I like internal better myself.
I'm slowly gathering parts to build myself a 1911. Right now I'm looking at slides and barrels. I've looked at both internal and external extractors and neither design seems more reliable or more aesthetically pleasing to me. Does anyone here have an opinion on the subject?
I like internal better myself.
Same here, I prefer the look of the internal extractor. I own one 1911 with an external extractor, its a Kimber ProCarry and I have had no problems with it. Aesthetically the external looks great on the Sigs but I guess that I am too old school on this.
Internal 1911 Extractor
Plus:
It's the original design, and it's an elegant engineering solution.
Fewer parts to break or go wrong.
Easy to replace, when it breaks.
You can get it really clean.
No external projections to catch the fingers.
Minus:
Must be removed to properly clean.
One more part to remove and replace when cleaning.
It can break, if its metal gets fatigued.
External 1911 Extractor
Plus:
You don't have to remove it during cleaning.
It's less likely to break unexpectedly.
Acts as very effective loaded-chamber indicator.
Minus:
Adds materially to the parts-count.
Probably not user-repairable or -replaceable.
Can lacerate the hand during slide manipulation.
Harder to clean.
Internal it is.
Thank you Steve.
Listen to what steve1911a1 is telling you----stick with the original browning designed internal extractor whenever possible. Old john moses browning can still be trusted after almost 100 years !!!!!!! Ooooo-rah steve
Thanks for the boost, Guru.
But note that this thread is a couple of years old, and wasn't continued once the OP's question had been answered.

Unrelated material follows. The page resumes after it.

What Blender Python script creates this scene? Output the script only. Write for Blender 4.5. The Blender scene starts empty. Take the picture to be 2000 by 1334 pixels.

Something else to think about. Internal extractors need to be tuned, external don't. Tuning a 1911 extractor can be tricky and frustrating. In a lot of cases, its not a drop in fit.
Steve,
If you will read my post, I never said external extractors don't ever have problems. He's asking about building a 1911 from scratch. Nine times out of ten a new internal extractor won't just drop in without tuning. In most cases, the external extractor is more forgiving. Obviously you've never had to tune an internal extractor. It can, indeed, be very very frustrating.
Truth:
I am not a gunsmith. I do a little kitchen-table gunsmithing, and the only machine tools I own are a small drill press, a grinder, a polisher, and a Dremel.
However, while I lived in Southern California, I was close friends with a very talented gunsmith. I started out watching him work, and then I graduated to doing some of my own work under his watchful eye.
I've never fitted either kind of extractor myself, but I watched him do many, so I know what's involved.
Once another 'smith brought a 1911 to practice, and he bragged that this gun would drop all of its empties into a bucket that had been placed just so.
He demonstrated his extractor and ejector fitting to us, and by golly he was telling the truth. Every empty that came out of that pistol went into the bucket!
Trouble was, the pistol was woefully inaccurate. It wouldn't shoot groups; it shot patterns. But, by golly, every empty case went into that bucket.